The real journey immortalized in the story was made in October, 1765; in December, 1767, two volumes were completed, and on February 27, the work was published at five shillings for the two volumes. On the eighteenth of March, Sterne died.

Yorick, in Tristram Shandy, was represented as an Englishman, descended from the Yorick of Shakespeare, "a fellow of infinite jest, of most excellent fancy." Sterne also used the pseudonym in his Sermons by Mr. Yorick, published in 1760, so that the authorship of this book was probably never in doubt. "The lively, witty, sensitive and heedless parson," was, as Sir Walter Scott says, "the well-known personification of Sterne himself."

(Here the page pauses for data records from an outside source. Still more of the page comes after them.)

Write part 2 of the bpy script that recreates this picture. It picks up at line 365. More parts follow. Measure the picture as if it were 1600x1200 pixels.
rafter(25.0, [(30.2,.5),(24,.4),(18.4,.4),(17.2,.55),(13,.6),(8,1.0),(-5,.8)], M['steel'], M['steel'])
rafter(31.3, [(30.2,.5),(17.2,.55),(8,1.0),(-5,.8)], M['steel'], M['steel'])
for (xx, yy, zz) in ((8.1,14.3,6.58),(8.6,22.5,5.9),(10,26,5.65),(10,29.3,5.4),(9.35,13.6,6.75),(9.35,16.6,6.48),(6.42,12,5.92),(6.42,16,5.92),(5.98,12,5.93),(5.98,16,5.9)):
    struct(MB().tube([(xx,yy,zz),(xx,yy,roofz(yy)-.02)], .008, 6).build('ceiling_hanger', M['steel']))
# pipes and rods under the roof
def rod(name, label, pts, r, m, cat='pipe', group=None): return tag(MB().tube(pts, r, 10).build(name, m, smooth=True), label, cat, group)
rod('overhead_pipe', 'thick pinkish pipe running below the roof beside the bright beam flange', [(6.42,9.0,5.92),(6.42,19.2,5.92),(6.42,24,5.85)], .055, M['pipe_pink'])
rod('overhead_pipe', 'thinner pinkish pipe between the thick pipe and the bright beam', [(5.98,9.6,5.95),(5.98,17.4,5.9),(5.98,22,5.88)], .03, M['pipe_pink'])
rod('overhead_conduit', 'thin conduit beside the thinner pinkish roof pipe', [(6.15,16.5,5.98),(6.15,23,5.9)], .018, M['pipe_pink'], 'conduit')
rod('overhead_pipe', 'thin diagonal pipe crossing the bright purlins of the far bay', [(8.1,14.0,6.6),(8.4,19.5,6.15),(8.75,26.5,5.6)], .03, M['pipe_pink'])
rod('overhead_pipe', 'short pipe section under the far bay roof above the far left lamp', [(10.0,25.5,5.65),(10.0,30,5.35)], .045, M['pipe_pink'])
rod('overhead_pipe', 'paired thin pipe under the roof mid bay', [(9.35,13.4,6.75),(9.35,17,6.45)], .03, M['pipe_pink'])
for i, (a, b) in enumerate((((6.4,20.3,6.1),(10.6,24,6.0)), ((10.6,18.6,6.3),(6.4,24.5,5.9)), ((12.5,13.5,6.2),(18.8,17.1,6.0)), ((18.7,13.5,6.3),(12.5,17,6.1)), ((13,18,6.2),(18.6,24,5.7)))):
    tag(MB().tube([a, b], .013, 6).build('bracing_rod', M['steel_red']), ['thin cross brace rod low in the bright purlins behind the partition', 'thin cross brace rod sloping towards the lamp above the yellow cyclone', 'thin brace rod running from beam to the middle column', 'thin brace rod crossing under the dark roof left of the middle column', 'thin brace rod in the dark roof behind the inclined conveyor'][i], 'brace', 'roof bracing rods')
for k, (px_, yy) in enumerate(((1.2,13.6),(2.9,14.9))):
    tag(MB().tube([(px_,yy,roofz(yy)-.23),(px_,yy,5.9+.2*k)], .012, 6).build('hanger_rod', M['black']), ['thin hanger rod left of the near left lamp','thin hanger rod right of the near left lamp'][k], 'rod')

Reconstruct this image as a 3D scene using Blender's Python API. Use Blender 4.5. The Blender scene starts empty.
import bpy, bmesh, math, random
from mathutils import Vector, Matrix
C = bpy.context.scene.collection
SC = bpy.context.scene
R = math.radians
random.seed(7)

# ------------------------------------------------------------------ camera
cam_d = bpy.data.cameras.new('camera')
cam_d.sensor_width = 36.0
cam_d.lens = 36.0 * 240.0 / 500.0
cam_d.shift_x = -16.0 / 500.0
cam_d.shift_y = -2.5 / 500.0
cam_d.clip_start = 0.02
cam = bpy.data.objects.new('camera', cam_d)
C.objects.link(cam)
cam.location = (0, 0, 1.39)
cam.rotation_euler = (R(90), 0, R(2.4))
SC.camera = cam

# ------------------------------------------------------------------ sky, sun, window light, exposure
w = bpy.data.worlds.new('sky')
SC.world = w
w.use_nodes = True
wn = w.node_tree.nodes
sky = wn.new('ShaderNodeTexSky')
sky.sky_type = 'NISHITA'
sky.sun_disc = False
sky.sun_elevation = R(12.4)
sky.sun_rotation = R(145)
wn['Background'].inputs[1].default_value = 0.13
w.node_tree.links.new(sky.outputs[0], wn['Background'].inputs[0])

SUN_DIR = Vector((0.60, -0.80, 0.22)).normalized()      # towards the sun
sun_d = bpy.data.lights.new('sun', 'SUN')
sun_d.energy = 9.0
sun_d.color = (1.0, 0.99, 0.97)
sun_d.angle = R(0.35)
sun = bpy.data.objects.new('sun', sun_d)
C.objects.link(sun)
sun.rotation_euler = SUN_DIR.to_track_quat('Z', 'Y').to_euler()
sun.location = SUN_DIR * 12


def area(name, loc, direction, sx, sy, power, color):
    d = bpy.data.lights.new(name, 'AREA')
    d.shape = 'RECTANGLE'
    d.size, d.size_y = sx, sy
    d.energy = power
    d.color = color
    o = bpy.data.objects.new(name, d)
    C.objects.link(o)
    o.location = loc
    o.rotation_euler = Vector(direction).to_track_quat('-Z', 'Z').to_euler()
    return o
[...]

Fitzgerald tells us in his biography of Sterne, that it was the author's first thought to have the volume a stately quarto with handsome margins, costing a half-guinea, but that he finally decided to use the Shandy size, which had become a favorite with the public. The book, which is without ornament, except for an engraving on copper of a coat of arms (Sterne's book-plate), in the second volume, is a good specimen of the best typography of the period. Large paper copies also were issued. The first volume begins with a long list of "Subscribers," the names starred being down for "Imperial Paper."

Thomas Becket lived to be ninety-three years old, long enough, as Charles Knight remarks, to see many revolutions in literary taste; long enough, in fact, to see Sterne, his most successful author, go out of fashion. He was an assistant to Andrew Millar, before he became De Hondt's partner. It was he who published the famous anonymous book, The Pursuits of Literature by Mathias, which had the distinction of running into fourteen editions.

Duodecimo.

Collation:  Two volumes.  Volume I, xx, 203 pp.  Volume II, 2 ll., 208 pp.